Dabei sind die Geschäftsbedingungen nicht irgendwie illegaler Natur. Wenn internationale Konzerne mit Staaten arbeiten, läuft das gewöhnlich auf Vertragsebene ab, sagt Vincent Neussl.
Wegen der nicht vorhandenen oder zumindest nicht ausreichenden staatlichen Kontrolle fließt viel Geld aber doch nicht wirklich ins offizielle Staatsbudget ein. Und wenn es beim Staat ankommt, gibt es wieder endlose Möglichkeiten, wie und wo der das ausgibt.
 
„Wir wissen zum Beispiel aus der Weltbankevaluierung, dass Schulen in Dörfern im Südtschad, die aus Erdölkompensationsgeldern gebaut wurden, viermal teurer sind als Schulen in der Region üblicherweise. Das heißt: 75 Prozent des Geldes werden über den Bau der Schule korrupt abgeschöpft. Sehr oft haben die Familien der Präsidenten dann auch die größte Baufirma und ähnliches... und führen die Aufträge durch, indem sie überteuert bauen und schlechte Qualität hinstellen.“

Es ist ein langer Weg, bis die Infrastrukturen eine kontrollierte Verteilung des Profits ermöglichen.
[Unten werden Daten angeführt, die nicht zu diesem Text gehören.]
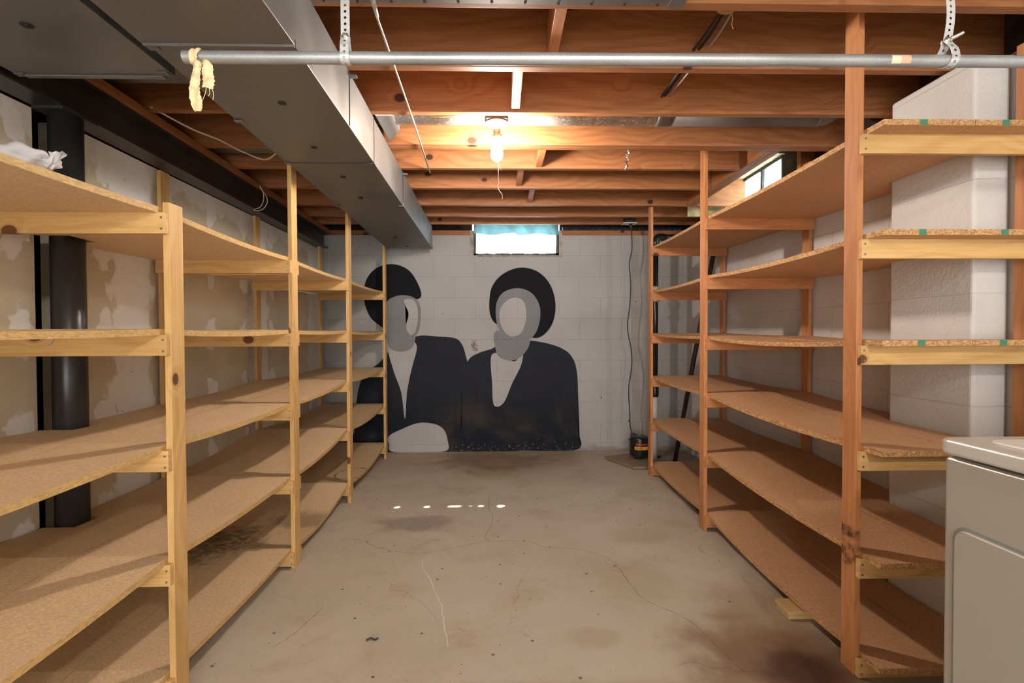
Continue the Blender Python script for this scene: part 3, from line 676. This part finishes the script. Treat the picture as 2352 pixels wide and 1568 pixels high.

Es sind Jahrzehnte, die die Menschen in den einzelnen Regionen begleitet werden müssen, so Neissl. Die Ausbildung zu geeigneten Arbeitskräften ist eine Sache. Das funtkionierende Staatssystem eine andere. Aber das Potential lässt Grund zur Hoffnung.
 
„Es gibt auch viele Erfolgsstories, das darf man nicht vergessen. Also, wir arbeiten in der Republik Kongo mit der Diözese Point Noir und die haben es mit ihrer Justizia et Pax - Gruppe geschafft, einen großen italienischen Konzern an den Verhandlungstisch zu zwingen, Entschädigungen für die Dörfer nachzuverhandeln, neue Konditionen auszuhandeln. Das ist nur passiert, nachdem Druck aus Europa auf diesen italienischen Konzern gemacht wurde. Aber es ist ein Beispiel: Es geht.“

 
Ob das funktionierende Wirtschaftssystem nicht sogar die wichtigste Voraussetzung ist? Denn die Freude über den Besitz von Rohstoffen kann schon dann wieder nachlassen, wenn diese einmal erschöpft sind.